Racines NY
If there’s a restaurant story of the year, it’s the explosion of casual restaurants with good—I mean, really good—wine lists right out of the gate. I’ve mixed feelings about the claptrap ambiance of such places, but if the wine selection is good enough, the other sins are nearly forgiven.
Welcome to Racines NY, with a two-letter suffix to distinguish it from the original Racines, which opened in 2007 on the Boulevard Montmartre in Paris. Practically all of the pre-opening press describes it as a wine bar. With its ample selection of offbeat wines by the glass, you could be very happy if you came here only to drink.
But the owners prefer the term “neo-bistro.” The chef, Frédéric Duca, is straight off the plane from Paris, where he earned a Michelin star at L’Instant d’Or. He serves a tightly-edited and frequently-changing menu of just five appetizers ($14–18), four mains ($31–38), and three desserts ($10–12).
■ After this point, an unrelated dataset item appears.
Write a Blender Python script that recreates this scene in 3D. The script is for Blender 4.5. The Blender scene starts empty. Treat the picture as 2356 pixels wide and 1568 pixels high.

Hardly a restaurant opens these days without a separate list of bar snacks, seemingly for noshers who don’t want to commit to a full meal; or, more cynically, a ploy to lure diners into ordering an extra course. Racines goes the opposite way: the only item really suitable for snacking is a cheese course ($18). Exactly what the lithe, 108-pound starlets sipping rosé at the bar are nibbling on is a mystery I leave for another day.